Here is equally certain the absurdity of supposing that the apostle conveys one word derogatory to his own apostolic authority. But this last case is an interesting illustration of what many have failed to see in the ways of God as to His word. Everything written therein is inspired, the latter part of the chapter just as truly as the former. But as the apostle had shown in the former that the Lord had decided the general rule of marriage, and himself the special case of mixed marriage, so here he was inspired to give for the unmarried not any commandment from the Lord, but his own judgment who was entitled assuredly to form and express one, if ever man could. Yet the intention of God in thus inspiring the apostle was to distinguish this particular case from the Lord's commandment, which in all other unrestricted matters he declares what he wrote to be (1 Cor. 14:3737If any man think himself to be a prophet, or spiritual, let him acknowledge that the things that I write unto you are the commandments of the Lord. (1 Corinthians 14:37)).

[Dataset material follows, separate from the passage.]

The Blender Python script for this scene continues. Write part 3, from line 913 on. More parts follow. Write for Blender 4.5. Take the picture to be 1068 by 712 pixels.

Thus we have in scripture as the rule the “Lord's commandment.” But we have here what inspiration carefully distinguishes as a distinct spiritual judgment, given as such from the faithful apostle to the faithful for profit and guidance. By divine design it was not inflexibly bound on the conscience, but set before the saints with the exceeding value of one who labored more in the gospel than any who ever lived, of one who revealed the church's nature, character, and hopes as no other, even apostle, did. What this exceptional passage is, rationalist unbelief would like to make all scripture; not the Lord's commandment, but the holy view taken of an important question for Christian practice by a most eminent servant of the Lord, and conveyed to us. Only they fail to see that inspiration admits of a godly judgment commended to our consideration, no less than of the words of worldly and wicked men, or even of Satan where no reasonable man could imagine them to be the Lord's commandment. But they are all alike inspired of God, because they are scripture, and every scripture is so inspired. Now the nature of the case decides that the record of evil counsel, or the counsel of evil beings, cannot be the Lord's commandment. So the apostle distinctly excepts from the category what he gives of his own spiritual judgment. In this instance, it must be perverse not to receive it as such. Still worse would it be to deny to be the Lord's commandment what he wrote without any such restriction. It is the exception that proves the rule. He discriminates his judgment in this particular case to be what it really is, and what God meant it to be. All else is the Lord's commandment. But even a judgment thus characterized as his is scripture; and every scripture is inspired of God.